For the Chinese Communist Party, achieving dominance abroad requires control at home, so China’s massive spy services are designed to quash threats to the CCP’s hold on power wherever they arise, the British intelligence assessment was cited a saying.

These “Five Poisons” are Taiwanese independence, Tibetan independence, Xinjiang separatists, the Falun Gong, and the Chinese democracy movement.

China “almost certainly” has the largest intelligence apparatus in the world, with tens of thousands of officers, most of whom work for three civilian and military agencies, the British intelligence services were stated to have written in a recent report to parliament, detailing the operations and goals of the Chinese intelligence services.

Firstly, there is the all-powerful Ministry of State Security, a civilian organization with executive powers that gathers intelligence using human sources and tries to catch foreign spies and intelligence officers through counterintelligence operations.

Then there is the less influential Ministry of Public Security, also a civilian agency with law-enforcement duties that mainly conducts counterintelligence.

Finally, there is the Chinese military’s Strategic Support Force, which is responsible for signals intelligence. It conducts electronic collection and gathers intelligence from computer networks and internet activity.

All these services have been tasked with rooting out the “Five Poisons”, which the CCP considers its principal national-security threats, and with expanding China’s “global reach and influence,” the British intelligence was cited as saying.

While China’s leaders see Taiwanese independence as the top threat, the CPP perceives Tibetan independence as a major national-security threat. Besides, China also views the Tibetan spiritual leader, the Dalai Lama, as a separatist threat, according to the cited British intelligence assessment.

The plight of the Uighur Muslim minority is now pretty well known in the West. Falun Gong, a religious group established in the early 1990s had millions of adherents by the time the Chinese government banned it 1999, viewing the group as a challenge to its power. China continues to jail or send practitioners to “re-education” centres, but millions of Chinese still practice Falun Gong, most of them abroad.

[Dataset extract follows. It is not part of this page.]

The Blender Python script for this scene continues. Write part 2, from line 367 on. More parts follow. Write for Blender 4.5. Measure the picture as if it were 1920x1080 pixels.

Besides, the Chinese intelligence services are also collecting information on the Chinese democracy movement at home and abroad in an attempt to subvert it.

“Expenditure on the internal security apparatus has outpaced even China’s recent dramatic military modernisation,” the report was cited as saying, citing estimates that China now spends almost 20% more on domestic security than on external defence.

While China’s intelligence services are focused on countering domestic threats, they are also looking outward for advantages that will advance Beijing’s bid for superpower status. The news report cited officials from the US and the UK as saying espionage is a central component of Chinese efforts to become dominant in an array of advanced technology sectors and to find shortcuts in developing sophisticated military hardware. It cited the acting director of the US National Counterintelligence and Security Center as saying in 2021 that Chinese espionage was responsible for $200 billion to $600 billion a year in intellectual-property theft.